The comment section is littered with chirps and prayers and the typical, excruciatingly gross prostrations I can only depict in the image of those crowds falling over when the preacher pretends to be imbuing the congregation with heavenly manna. What's the power they seek? The power of the crowd, the familiar affirmations, and deeply personal shares of their own pain or epiphanous exhaustion that finally brought them to accepting the truth of the metaphysical. Since it's true you should be good, and Jesus is good, Jesus is the truth! – circular reasoning triumphs! Transitive property FTW! It's definitely not assumptions couched in word-salad and trust/love-laden language foisted upon the self-confessed exhausted and confused mind. GO TO HELL!
 
I'm not angry or suspicious when you say you care about someone or enjoy talking to them. I'm extremely skeptical and pessimistic about the move to divorce your agency from your actions towards them. I don't care how many thousands of words you use to “minister” to someone, you will inevitably find yourself drawn in a circle, justifying anything or everything and nothing but because you could and it makes you feel good. You'd rather hide from the ego that nakedly enjoys it. You'd rather shutter your window into yourself and the world and play on the merry-go-round of your reasoning to nowhere. You're not seriously engaged in the world when you can blame Jesus or when you're preying on the weak.

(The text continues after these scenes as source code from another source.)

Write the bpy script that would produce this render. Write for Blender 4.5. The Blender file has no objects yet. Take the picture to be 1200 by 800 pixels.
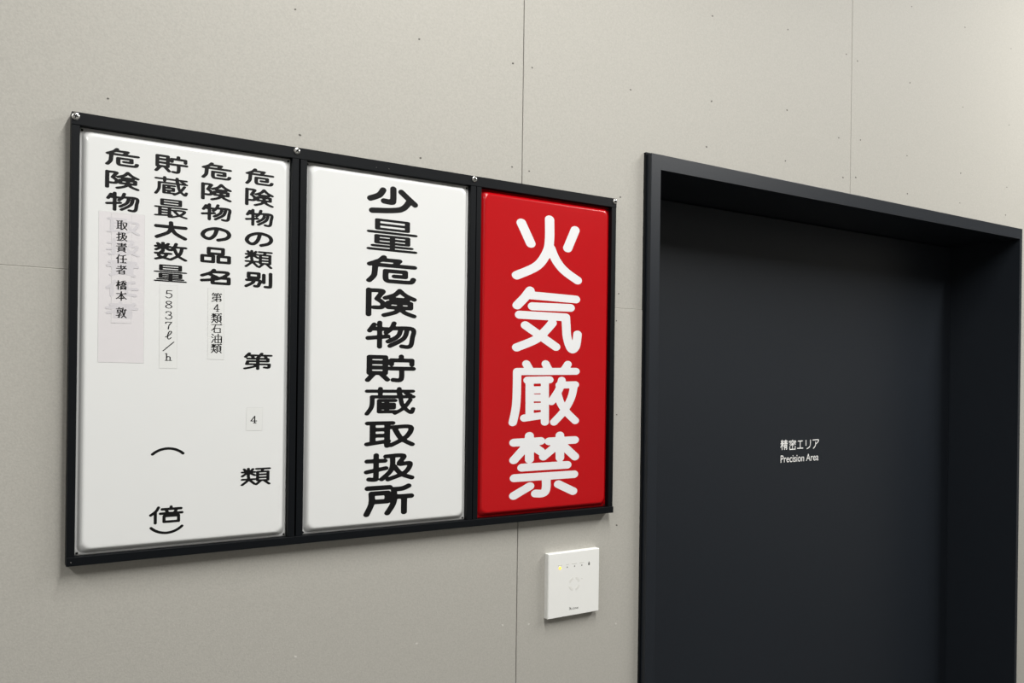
import bpy, bmesh, math, random
import numpy as np
from mathutils import Matrix, Vector

sc = bpy.context.scene
C = sc.collection

# ------------------------------------------------------------------ camera
F_PX = 987.51                       # focal length for a 1200 px wide frame
cam_data = bpy.data.cameras.new('camera')
cam = bpy.data.objects.new('camera', cam_data)
C.objects.link(cam)
sc.camera = cam
cam_data.sensor_width = 36.0
cam_data.sensor_fit = 'HORIZONTAL'
cam_data.lens = 36.0 * F_PX / 1200.0
cam_data.shift_y = 40.57 / 1200.0
cam_data.clip_start = 0.02
right = Vector((0.8402472507, -0.5420485534, 0.0129585292))
fwd = Vector((0.5420992350, 0.8403143394, -0.0004799769))
up = Vector((-0.0106290671, 0.0074281080, 0.9999159195))
M4 = Matrix((right, up, -fwd)).transposed().to_4x4()
M4.translation = Vector((-0.11674, -1.31677, 1.55996))
cam.matrix_world = M4

# ------------------------------------------------------------------ light and exposure
ROOM_H = 3.30
WALL_Y = 0.019                      # face of the boarded wall
sc.view_settings.view_transform = 'Standard'
sc.view_settings.look = 'None'
sc.view_settings.gamma = 1.0
sc.view_settings.use_curve_mapping = False
sc.view_settings.exposure = 0.93
world = bpy.data.worlds.new('world')
sc.world = world
world.use_nodes = True
world.node_tree.nodes['Background'].inputs[0].default_value = (0.9, 0.95, 1.0, 1)
world.node_tree.nodes['Background'].inputs[1].default_value = 0.02

def line_light(x, y0, y1, watts, width=0.05):
    """a ceiling batten running away from the sign wall"""
    ld = bpy.data.lights.new('ceiling_line_light', 'AREA')
    ld.shape = 'RECTANGLE'
    ld.size = width
    ld.size_y = abs(y1 - y0)
    ld.energy = watts
    ld.color = (1.0, 0.985, 0.95)
    o = bpy.data.objects.new('ceiling_line_light', ld)
    C.objects.link(o)
    o.location = (x, (y0 + y1) / 2, ROOM_H - 0.03)
    return o

for lx, lw in ((-1.8, 30), (0.60, 40), (3.0, 53)):
    line_light(lx, -0.62, -2.5, lw)

# ------------------------------------------------------------------ materials
def mat(name, col, rough=0.5, spec=0.5, metal=0.0, coat=0.0, mottle=0.0, mscale=30.0, bump=0.0, bscale=400.0,
        bdist=0.001, emit=None, estr=0.0):
    m = bpy.data.materials.new(name)
    m.use_nodes = True
    nt = m.node_tree
    b = nt.nodes['Principled BSDF']
    b.inputs['Base Color'].default_value = (*col, 1)
    b.inputs['Roughness'].default_value = rough
    b.inputs['Specular IOR Level'].default_value = spec
    b.inputs['Metallic'].default_value = metal
    if coat:
        b.inputs['Coat Weight'].default_value = coat
        b.inputs['Coat Roughness'].default_value = 0.08
    if emit:
        b.inputs['Emission Color'].default_value = (*emit, 1)
        b.inputs['Emission Strength'].default_value = estr
    tc = nt.nodes.new('ShaderNodeTexCoord')
    if mottle:
        n = nt.nodes.new('ShaderNodeTexNoise')
        n.inputs['Scale'].default_value = mscale
        n.inputs['Detail'].default_value = 6
        nt.links.new(tc.outputs['Object'], n.inputs['Vector'])
        r = nt.nodes.new('ShaderNodeValToRGB')
        r.color_ramp.elements[0].position = 0.3
        r.color_ramp.elements[1].position = 0.7
        r.color_ramp.elements[0].color = (*[c * (1 - mottle) for c in col], 1)
        r.color_ramp.elements[1].color = (*[min(1, c * (1 + mottle)) for c in col], 1)
        nt.links.new(n.outputs['Fac'], r.inputs['Fac'])
        nt.links.new(r.outputs['Color'], b.inputs['Base Color'])
    if bump:
        n2 = nt.nodes.new('ShaderNodeTexNoise')
        n2.inputs['Scale'].default_value = bscale
        n2.inputs['Detail'].default_value = 3
        nt.links.new(tc.outputs['Object'], n2.inputs['Vector'])
        bp = nt.nodes.new('ShaderNodeBump')
        bp.inputs['Strength'].default_value = bump
        bp.inputs['Distance'].default_value = bdist
        nt.links.new(n2.outputs['Fac'], bp.inputs['Height'])
        nt.links.new(bp.outputs['Normal'], b.inputs['Normal'])
    return m

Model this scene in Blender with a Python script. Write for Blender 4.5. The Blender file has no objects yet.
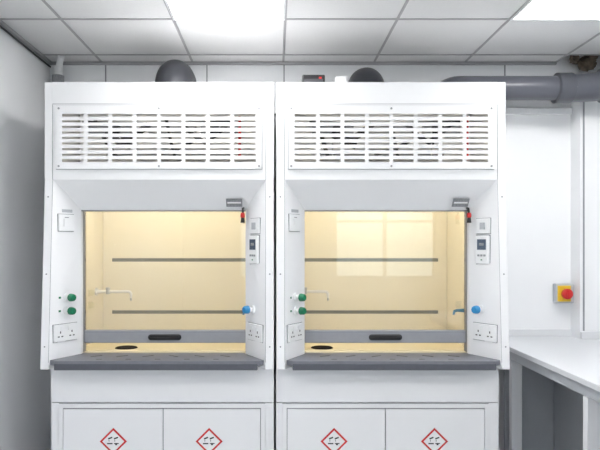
import bpy, bmesh, math, random
from mathutils import Vector, Matrix
random.seed(4)
S=bpy.context.scene
S.view_settings.view_transform='Standard'
S.view_settings.look='None'
S.view_settings.exposure=0.3

# ---------------- materials ----------------
def mat(name,col,rough=0.5,metal=0.0,noise=0.0,scale=40,bump=0.0,spec=0.5,emit=None,es=0,bscale=None):
    m=bpy.data.materials.new(name); m.use_nodes=True
    nt=m.node_tree; b=nt.nodes['Principled BSDF']
    b.inputs['Base Color'].default_value=(*col,1)
    b.inputs['Roughness'].default_value=rough
    b.inputs['Metallic'].default_value=metal
    b.inputs['Specular IOR Level'].default_value=spec
    if emit:
        b.inputs['Emission Color'].default_value=(*emit,1); b.inputs['Emission Strength'].default_value=es
    tc=nt.nodes.new('ShaderNodeTexCoord')
    if noise>0:
        n=nt.nodes.new('ShaderNodeTexNoise'); n.inputs['Scale'].default_value=scale; n.inputs['Detail'].default_value=5
        nt.links.new(tc.outputs['Object'],n.inputs['Vector'])
        r=nt.nodes.new('ShaderNodeMapRange'); r.inputs['From Min'].default_value=0.3; r.inputs['From Max'].default_value=0.7
        r.inputs['To Min'].default_value=1-noise; r.inputs['To Max'].default_value=1.0
        nt.links.new(n.outputs['Fac'],r.inputs['Value'])
        mx=nt.nodes.new('ShaderNodeVectorMath'); mx.operation='SCALE'; mx.inputs[0].default_value=col
        nt.links.new(r.outputs['Result'],mx.inputs['Scale'])
        nt.links.new(mx.outputs['Vector'],b.inputs['Base Color'])
    if bump>0:
        n2=nt.nodes.new('ShaderNodeTexNoise'); n2.inputs['Scale'].default_value=bscale or scale*3; n2.inputs['Detail'].default_value=3
        nt.links.new(tc.outputs['Object'],n2.inputs['Vector'])
        bp=nt.nodes.new('ShaderNodeBump'); bp.inputs['Strength'].default_value=bump; bp.inputs['Distance'].default_value=0.002
        nt.links.new(n2.outputs['Fac'],bp.inputs['Height']); nt.links.new(bp.outputs['Normal'],b.inputs['Normal'])
    return m
M={}
M['wall']=mat('wall_paint',(0.86,0.87,0.885),0.85,noise=0.02,scale=3,bump=0.06,bscale=90)
M['ceil']=mat('ceiling_tile',(0.77,0.77,0.77),0.95,noise=0.04,scale=160,bump=0.2,bscale=200)
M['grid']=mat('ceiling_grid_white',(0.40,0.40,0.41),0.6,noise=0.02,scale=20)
M['floor']=mat('floor_vinyl',(0.58,0.59,0.60),0.45,noise=0.12,scale=60)
M['white']=mat('white_powdercoat',(0.87,0.875,0.89),0.38,noise=0.01,scale=8)
M['white2']=mat('white_steel_door',(0.85,0.855,0.87),0.35,noise=0.01,scale=8)
M['plastic']=mat('white_plastic',(0.86,0.87,0.88),0.3,noise=0.01)
M['seam']=mat('dark_seam',(0.08,0.08,0.09),0.8,noise=0.05)
M['greyline']=mat('grey_gasket',(0.30,0.31,0.33),0.6,noise=0.05)
M['cream']=mat('cream_liner',(0.90,0.84,0.69),0.4,noise=0.02,scale=6)
M['creamfl']=mat('cream_worksurface',(0.86,0.78,0.60),0.25,noise=0.03,scale=6)
M['slot']=mat('baffle_slot',(0.17,0.17,0.135),0.5,noise=0.1)
M['sill']=mat('sill_grey_epoxy',(0.175,0.182,0.21),0.45,noise=0.1,scale=30,spec=0.35)
M['nose']=mat('sill_nose_dark',(0.10,0.105,0.125),0.45,noise=0.1,scale=30,spec=0.3)
M['alu']=mat('sash_rail_grey',(0.35,0.36,0.39),0.45,metal=0.1,noise=0.05,scale=30)
M['steel']=mat('steel',(0.6,0.6,0.62),0.3,metal=0.9,noise=0.05)
M['black']=mat('black_plastic',(0.015,0.015,0.017),0.35,noise=0.1)
M['matblack']=mat('matt_black_polypropylene',(0.012,0.012,0.013),0.85,noise=0.1,spec=.1)
M['dark']=mat('dark_void',(0.03,0.028,0.026),0.9,noise=0.3,scale=20)
M['duct']=mat('grey_pvc_duct',(0.095,0.10,0.12),0.30,noise=0.06,scale=12,spec=.5)
M['duct2']=mat('grey_pvc_coupling',(0.08,0.085,0.10),0.28,noise=0.06,scale=12,spec=.5)
M['ductdk']=mat('dark_pvc_duct',(0.035,0.037,0.045),0.4,noise=0.06,scale=12,spec=.35)
M['green']=mat('green_knob',(0.0,0.17,0.075),0.35,noise=0.05)
M['blue']=mat('blue_knob',(0.03,0.26,0.55),0.35,noise=0.05)
M['red']=mat('red_plastic',(0.60,0.02,0.02),0.35,noise=0.04)
M['yellow']=mat('yellow_plastic',(0.82,0.55,0.03),0.4,noise=0.04)
M['label']=mat('grey_label',(0.34,0.35,0.37),0.6,noise=0.5,scale=220)
M['screen']=mat('lcd_screen',(0.09,0.12,0.17),0.15,noise=0.1)
M['signwhite']=mat('sign_white',(0.85,0.85,0.86),0.5,noise=0.01)
M['bench']=mat('bench_laminate',(0.66,0.68,0.71),0.3,noise=0.03,scale=90)
M['benchedge']=mat('bench_edge',(0.75,0.76,0.78),0.4,noise=0.02)
M['benchframe']=mat('bench_frame',(0.48,0.50,0.53),0.4,noise=0.03)
M['benchpanel']=mat('bench_panel_grey',(0.42,0.44,0.47),0.5,noise=0.03)
M['insul']=mat('mineral_wool',(0.18,0.14,0.105),0.95,noise=0.7,scale=25,bump=1.0)
M['lamp']=mat('diffuser_panel',(0.9,0.9,0.9),0.5,emit=(1.0,0.99,0.975),es=14.5,noise=0.01)
M['hoodlamp']=mat('hood_lamp_tube',(0.9,0.9,0.8),0.5,emit=(1.0,0.90,0.70),es=14.5,noise=0.01)
M['plenfill']=mat('plenum_fill_glow',(0.9,0.9,0.8),0.5,emit=(1.0,0.95,0.87),es=4.5,noise=0.01)  # glow of the added, unseen fill strip in the plenum
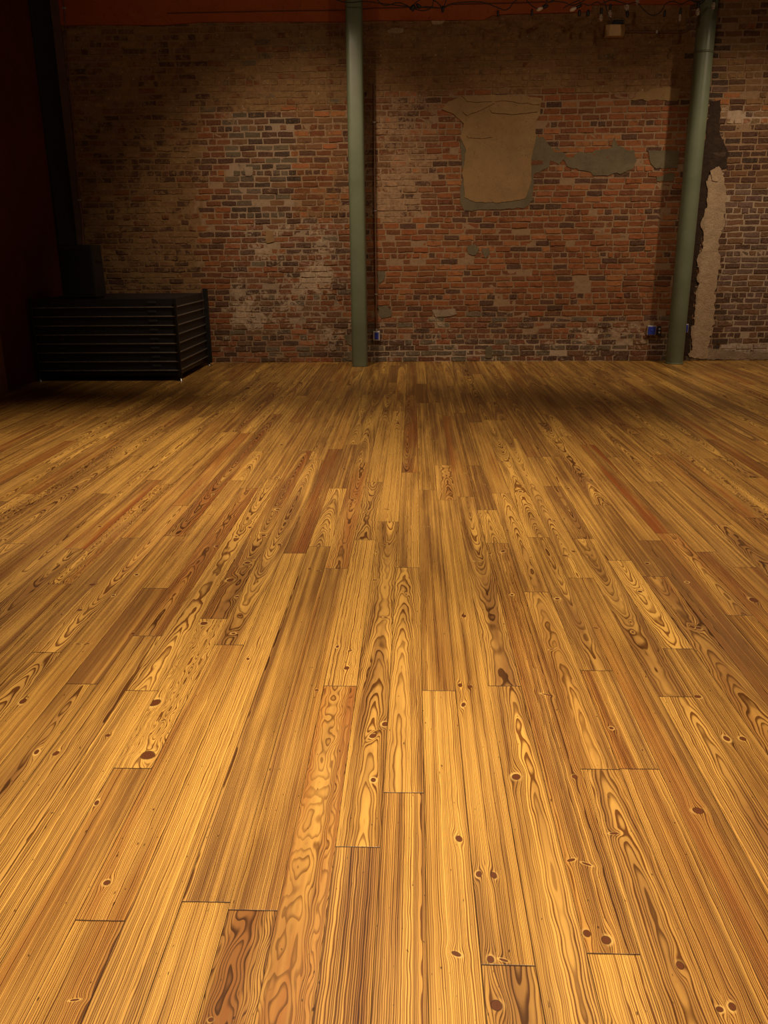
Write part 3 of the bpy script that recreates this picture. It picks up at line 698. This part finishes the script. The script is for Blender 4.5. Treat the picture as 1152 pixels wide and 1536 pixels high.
lamp(997, 21, 0, 1, False, .016); lamp(1021, 17, 0, 1, True, .014, .014); lamp(1047.5, 8, .05, 1, True); lamp(1072, -1, -.1, 1, True)

# ------------------------------------------------------------------ lights
def spot(loc, tgt, power, ang, blend=.6, col=(1, .74, .46), size=.08):
    l = bpy.data.lights.new('spot', 'SPOT'); l.energy = power; l.spot_size = math.radians(ang); l.spot_blend = blend; l.color = col; l.shadow_soft_size = size
    o = bpy.data.objects.new('spot', l); COL.objects.link(o); o.location = loc
    o.rotation_euler = (Vector(tgt)-Vector(loc)).to_track_quat('-Z', 'Y').to_euler(); return o
WARM = (1, .755, .53)
spot((0., 1.0, 4.6), (0.0, .95, 0), 1100, 68, 1., WARM)       # pool around the viewer
spot((-.3, 3.3, 4.6), (-.2, 3.5, 0), 620, 66, 1., WARM)      # centre pool
spot((-.6, 6.1, 4.6), (-.6, 6.3, 0), 420, 70, 1., WARM)
spot((2.4, 4.6, 4.6), (2.5, 4.9, 0), 620, 70, 1., WARM)
spot((-2.7, 5.0, 4.6), (-2.6, 5.3, 0), 620, 72, 1., WARM)
spot((4.2, 8.0, 4.6), (4.2, 8.1, 0), 260, 66, 1., WARM)
spot((-1.35, 8.1, 4.6), (-1.3, 11.2, .5), 360, 82, 1., WARM)   # on to the wall
spot((4.55, 8.6, 4.6), (3.5, 11.2, .5), 290, 82, 1., WARM)
spot((1.6, 8.1, 4.6), (1.5, 11.2, .5), 165, 80, 1., WARM)
spot((1.6, 6.2, 4.4), (1.6, 11.2, 3.9), 45, 110, 1., WARM)     # added faint fill for the upper wall, no lamp known there
spot((-2.2, 6.6, 4.4), (-2.0, 11.2, 3.9), 26, 80, 1., WARM)  # second added fill, lifts the upper left of the wall
w = bpy.data.worlds.new('world'); sc.world = w; w.use_nodes = True
w.node_tree.nodes['Background'].inputs[0].default_value = (1, .72, .5, 1); w.node_tree.nodes['Background'].inputs[1].default_value = .09

sc.view_settings.view_transform = 'Standard'; sc.view_settings.look = 'None'; sc.view_settings.exposure = .14; sc.view_settings.gamma = 1
sc.view_settings.use_curve_mapping = False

You're letting the world burn in service to egos high on their own supply.
 
I seek to destroy with my power. I don't want explosions and death. I want to kill this fluid habit of acting like parasites looking for hosts and validation in everything besides our best ideas or capacity. You want to “intellectualize” religion and call that Christ? You take on all the baggage. The predators are on your team. Is your sacrifice of who you are for what they tell you you are worth it? Jordan Peterson has meant a considerable amount to me, and not for his ability to break and choke down bullshit because a pleasant goatee mirrored his pain and called it love.